Auch unabhängig eventuell nun kommender Regelungen ist eine Arbeitszeiterfassung also durchaus sinnvoll, auch für Arbeitgeber. Im landwirtschaftlichen Betrieb ist das aber nicht ganz einfach, weil Arbeitsorte wechseln, weit auseinanderliegen und schlecht kontrollierbar sind. Oft fahren Beschäftigte etwa von zuhause direkt dorthin, wo sie am Tag zuvor mit der Arbeit aufgehört haben. Ein Umweg über den Betrieb für die Arbeitszeiterfassung wäre ineffektiv. Wenn Beschäftigte den ganzen Tag lang mit dem Schlepper auf den Flächen unterwegs sind, lässt sich auch nicht wirklich kontrollieren, wie lange sie dabei Pause machen. „Wenn meine Leute acht Stunden mit dem Schlepper hoch und runter pflügen, kann ich nicht genau kontrollieren, ob sie auch mal 20 Minuten Pause machen“, sagt Klaus Münchhoff, der zusammen mit seinem Sohn, vier Mitarbeitern und einer Angestellten im Büro rund 1000 Hektar in Derenburg im Landkreis Harz bewirtschaftet, überwiegend mit Getreide. Die Arbeitszeit wird, zusammen mit Einsatzort, benutzter Maschine samt Anbaugerät, händisch auf Zetteln notiert. „Die Telematik im Schlepper könnte mir auf die Sekunde genau sagen, wie oft er gestanden oder gefahren ist, aber ich schaue mir diese Daten überhaupt nicht an“, sagt Münchhoff. Das sei „auch eine Vertrauensfrage.“ Münchhoff möchte sein System gerne beibehalten, weil es funktioniert.

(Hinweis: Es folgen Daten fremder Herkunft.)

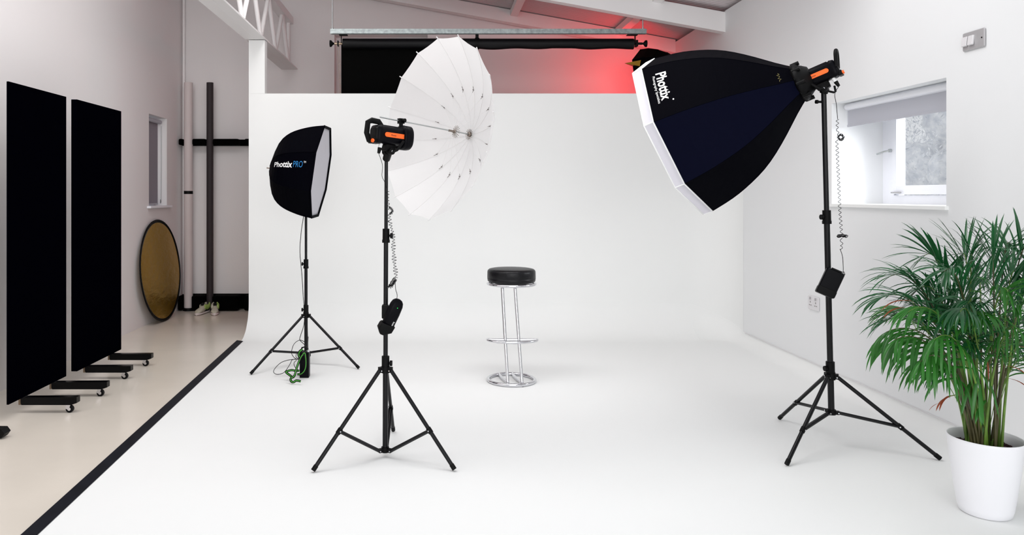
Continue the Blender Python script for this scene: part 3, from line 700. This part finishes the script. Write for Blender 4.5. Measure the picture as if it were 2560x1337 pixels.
# ------------------------------------------------------------------ white umbrella
CU = V((.0107, 3.8219, 1.6695)); RU, DU, PH = -.4793, .2455, 4.3938
uU = aU.cross(V((0, 0, 1))).normalized(); vU = uU.cross(aU)
def upt(k, q, out=0):       # rib angle index, radius fraction
    th = PH+k*2*PI/16; r = RU*q; return CU+aU*(DU*(1-q*q)+out)+r*(math.cos(th)*uU+math.sin(th)*vU)
def usurf(k, q):
    k0 = math.floor(k); f = k-k0; return upt(k0, q).lerp(upt(k0+1, q), f)
t = thing('photo_umbrella', CU, 'large white translucent umbrella with sixteen ribs mounted on the centre strobe', 'umbrella')
b = MB(); Q = [.02]+[i/14 for i in range(1, 15)]
for k in range(16):
    rows = []
    for q in Q:
        row = []
        for f in (0, .25, .5, .75, 1):
            p = upt(k, q).lerp(upt(k+1, q), f); ax = CU+aU*(DU*(1-q*q)); sag = .009*math.sin(PI*f)*q
            row.append(p+(ax-p)*sag*(.6+.4*q))
        rows.append(row)
    b.loft(rows, 'umbrella_white', caps=False, closed=False, smooth=True)
b.build('canopy', t)
for k in range(16):
    b = MB(); b.tube([upt(k, q, -.004) for q in Q], .0011, 'rib_white', n=6)
    tip = upt(k, 1, -.003); d_ = (tip-upt(k, .93)).normalized(); b.tube([tip-d_*.006, tip+d_*.010], .0030, 'rib_white', n=6)
    rb = b.build('rib', t)
    j = upt(k, .49, -.006); run = CU+aU*.135; th = PH+k*2*PI/16; rad = -(math.cos(th)*uU+math.sin(th)*vU)
    MB().tube([run+rad*.010, run+rad*.04, j], [.0009, .0006, .0006], 'rib_white', n=6).build('stretcher', rb)
    b = MB(); b.tube([j, j+(upt(k, .53, -.008)-j)*.9], .0013, 'joint_grey', n=5); b.tube([j, j-(j-(run))*.06], .0013, 'joint_grey', n=5); b.tube([j+aU*.002, j-aU*.006], .0026, 'joint_grey', n=6)
    b.build('joint', rb)
MB().tube([CU+aU*(DU+.012), CU-aU*.329], .0036, 'steel', n=10).build('shaft', t)
for off, ln, hr, nm in ((.135, .034, .010, 'runner'), (DU-.012, .030, .013, 'rib_hub')):
    b = MB()
    c_ = CU+aU*off; b.lathe(c_-aU*.006, aU, [(0, .004), (0, hr), (.012, hr), (.012, .004)], 'rib_metal', n=20)
    for k in range(16):
        th = PH+k*2*PI/16; rad = -(math.cos(th)*uU+math.sin(th)*vU); b.tube([c_+rad*hr*.8, c_+rad*ln+aU*(.008 if off < .2 else -.004)], .0014, 'rib_metal', n=5)
    if off < .2: b.cyl(CU+aU*.128, CU+aU*.095, .006, m='rib_metal')
    b.build(nm, t)
# ------------------------------------------------------------------ battery packs
c = at(979, 790, 3.66)
M = Matrix.Translation(c) @ Matrix.Rotation(.42, 4, 'Y') @ Matrix.Rotation(.25, 4, 'Z')
t = thing('battery_pack', c-V((0, 0, .09)), 'black rounded battery pack clamped to the centre stand with a green light', 'battery pack')
def rr(z, w, d, r, dx=0): return [(dx+sx*(w-r)+r*math.cos(a), sy*(d-r)+r*math.sin(a), z) for sx, sy, a0 in ((1, 1, 0), (-1, 1, 90), (-1, -1, 180), (1, -1, 270)) for a in [math.radians(a0+q*22.5) for q in range(5)]]
b = MB(M); b.loft([rr(z, w, d, min(w, d)*.7) for z, w, d in ((.092, .006, .006), (.088, .018, .014), (.078, .027, .020), (.06, .032, .024), (.02, .033, .026), (-.045, .031, .026), (-.048, .028, .024))], 'plastic_black'); b.build('housing', t)
b = MB(M); b.loft([rr(z, w, d, .008, dx) for z, w, d, dx in ((-.042, .034, .030, 0), (-.05, .036, .031, -.003), (-.075, .036, .03, -.006), (-.10, .010, .022, -.012))], 'knob_black'); b.build('base_cap', t)
MB(M).sph((.004, -.026, .052), .0022, 'green_led', n=8).build('status_light', t)
tv, tf, _ = text_mesh('Phottix', .01); MB(M).add([(.012+.008*y, -.0275, -.018+.0*y-.022*x+.0) for x, y in tv], tf, 'print_white').build('logo', t)
MB().box(PC(.735)+V((-.002, -.004, 0)), (.034, .04, .07), 'knob_black', bev=.008).build('clamp', t)
c = at(2075, 707, 3.79)
M = Matrix.Translation(c) @ Matrix.Rotation(.44, 4, 'Y') @ Matrix.Rotation(-.35, 4, 'Z')
t = thing('battery_pack', c-V((0, 0, .09)), 'black square battery pack hanging tilted on the right stand', 'battery pack')
MB(M).box((0, 0, 0), (.088, .045, .138), 'plastic_black', bev=.010).build('housing', t)
MB(M).box((0, 0, -.05), (.091, .049, .04), 'knob_black', bev=.008).build('base_cap', t)
MB(M).tube([(.02, -.012, .066), (.034, -.02, .078), (.044, -.012, .066)], .002, 'rubber').box((-.0, -.02, .071), (.05, .006, .008), 'knob_black').build('strap', t)
MB().box(PR(.86)+V((.0, .004, 0)), (.045, .045, .06), 'knob_black', bev=.008).build('clamp', t)

# ------------------------------------------------------------------ cables
def coil(path, rc, turns, jitter=0, seed=0, n=14):
    random.seed(seed); path = [V(p) for p in path]; L = [0]
    for i in range(1, len(path)): L.append(L[-1]+(path[i]-path[i-1]).length)
    out = []; N = int(turns*n)
    for i in range(N+1):
        s_ = L[-1]*i/N; j = max(k for k in range(len(L)) if L[k] <= s_+1e-9); j = min(j, len(path)-2); f = (s_-L[j])/(L[j+1]-L[j]+1e-9)
        p = path[j].lerp(path[j+1], f); a, u, v_ = frame(path[j+1]-path[j]); an = 2*PI*i/n
        r = rc*(1+jitter*math.sin(i*.11+seed))
        out.append(p+r*(math.cos(an)*u+.8*math.sin(an)*v_)+V((0, 0, jitter*.002*math.sin(i*.37))))
    return out
CY = 3.64
plug = MS @ V((-.072, -.012, -.094))
b = MB(); b.tube(smooth_path([plug, at(956, 412, CY), at(955, 440, CY), at(962, 455, CY), at(966, 470, CY)], 5), .0014, 'rubber', n=6)
b.tube(coil(smooth_path([at(969, 478, CY), at(970, 510, CY), at(974, 524, CY)], 4), .0065, 6, .2, 1), .0013, 'rubber', n=5)
b.tube(coil(smooth_path([at(972, 518, CY), at(979, 522, CY), at(980, 532, CY), at(973, 534, CY)], 4), .007, 9, .1, 2), .0014, 'rubber', n=5)
b.tube(coil(smooth_path([at(973, 534, CY), at(976, 560, CY), at(983, 590, CY), at(984, 630, CY), at(988, 670, CY), at(991, 695, CY)], 4), .0085, 22, .35, 3), .0013, 'rubber', n=5)
b.tube(coil(smooth_path([at(989, 696, CY), at(982, 706, CY), at(976, 716, CY), at(972, 714, CY)], 4), .013, 14, .1, 4), .0014, 'rubber', n=5)
b.tube(smooth_path([at(988, 704, CY), at(989, 722, CY), at(993, 738, CY), at(991, 752, 3.66)], 5), .0014, 'rubber', n=6)
b.build('coiled_cable', label='black curly cable running from the centre strobe down to its battery pack', cat='cable')
CY = 3.70
plug = MR @ V((-.072, .012, -.094)); CY = plug.y-.002
b = MB(); b.tube(smooth_path([plug, at(2087, 235, CY), at(2091, 262, CY), at(2094, 298, CY)], 5), .0014, 'rubber', n=6)
b.tube(coil(smooth_path([at(2094, 298, CY), at(2093, 320, CY), at(2097, 340, CY)], 4), .0055, 4, .1, 1), .0013, 'rubber', n=6)
rg = at(2102, 343, CY); b.tube(coil([rg+.013*V((math.cos(2*PI*k/16), .15*math.sin(k), math.sin(2*PI*k/16))) for k in range(17)], .0055, 15, .1, 2), .0016, 'rubber', n=5)
b.tube(coil(smooth_path([at(2092, 350, CY), at(2094, 400, CY), at(2097, 460, CY), at(2100, 530, CY), at(2104, 585, CY)], 4), .0062, 22, .1, 3), .0013, 'rubber', n=6)
b.tube(coil(smooth_path([at(2093, 592, CY), at(2104, 589, CY), at(2117, 591, CY), at(2106, 588, CY), at(2094, 590, CY)], 4), .0075, 20, .2, 4), .0014, 'rubber', n=5)
b.tube(coil(smooth_path([at(2103, 595, CY), at(2104, 612, CY), at(2102, 624, CY)], 4), .006, 2, .1, 5), .0013, 'rubber', n=6)
b.tube(smooth_path([at(2100, 622, CY), at(2106, 640, CY), at(2108, 665, CY), at(2108, 684, 3.78)], 5), .0014, 'rubber', n=6)
b.build('coiled_cable', label='long black curly cable hanging beside the right stand in front of the window', cat='cable')
CY = 5.66
b = MB(); b.tube(smooth_path([at(760, 535, CY), at(753, 580, CY), at(750, 630, CY), at(755, 690, CY), at(758, 740, CY), at(761, 775, CY), at(760, 810, CY), at(751, 840, CY-.05), at(750, 850, CY-.1), at(762, 862, CY-.15),
                          at(772, 875, 5.42), at(776, 888, 5.40), at(770, 896, 5.40)], 5), .0026, 'rubber', n=6)
y = 5.34; g_ = lambda px, py: at(px, py, y)
b.tube(smooth_path([g_(766, 857), g_(750, 850), g_(735, 860), g_(729, 880), g_(734, 892), g_(744, 898), g_(752, 896)], 5), .0022, 'rubber', n=6)
lo = [at(748, 898, 5.32), at(725, 899, 5.30), at(703, 906, 5.28), at(688, 920, 5.30), at(684, 930, 5.32), at(692, 935.5, 5.36), at(706, 933, 5.36), at(716, 924, 5.34), at(726, 908, 5.3), at(731, 899, 5.28), at(746, 897, 5.28)]
b.tube(smooth_path(lo, 5), .0022, 'rubber', n=6)
b.tube(smooth_path([g_(742, 900), g_(735, 907), g_(738, 918), g_(748, 926), g_(750, 918)], 5), .0022, 'rubber', n=6)
b.tube(smooth_path([g_(741, 884), g_(740, 892), g_(746, 896)], 5), .0022, 'rubber', n=6)
b.build('power_cable', label='thin black cable looping down the leftmost stand to the floor', cat='cable')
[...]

Die Auswertung betrieblicher Daten aus Telematik oder GPS-Erfassung wäre wohl tatsächlich ein Verstoß gegen den Datenschutz. Die Kombination aus mobiler Erfassung per App – es gibt Anbieter, die auf die Landwirtschaft zugeschnittene Lösungen anbieten – samt direkter Anbindung an die Software zur Lohnabrechnung scheint auf den ersten Blick die einfachste Lösung. Sie scheitert möglicherweise aber an der mangelhaften technischen Ausstattung oder der Bereitschaft von Beschäftigten, die sich eine App auf dem Telefon installieren müssten. Sie dazu zu verpflichten kann ebenfalls Probleme machen. Aber es gibt auch Betriebe, die ohne Zettelwirtschaft die Arbeitszeit erfassen: „Wir erfassen die Stunden bei vielen Mitarbeitern elektronisch. Das funktioniert gut. Die Mitarbeiter mit Vertrauensarbeitszeit müssen nun auch wieder erfasst werden. Das erhöht den Verwaltungsaufwand ein wenig. Grundsätzlich passt das Arbeitszeitgesetz nicht zu den Tätigkeiten in der Landwirtschaft“, sagt Christian Meyer von der Landservice Westeregeln GbR. Zusammen mit seinem Kollegen Wolfgang Remus bauen sie hauptsächlich Getreide und Kartoffeln in Börde-Hakel im Salzlandkreis zwischen Harz und Magdeburg an.

Fazit: Schon diese wenigen Überlegungen zeigen, dass die Lage kompliziert ist und vor der Investition in ein System unbedingt die genaue rechtliche Ausgestaltung der Pflicht abgewartet werden sollte.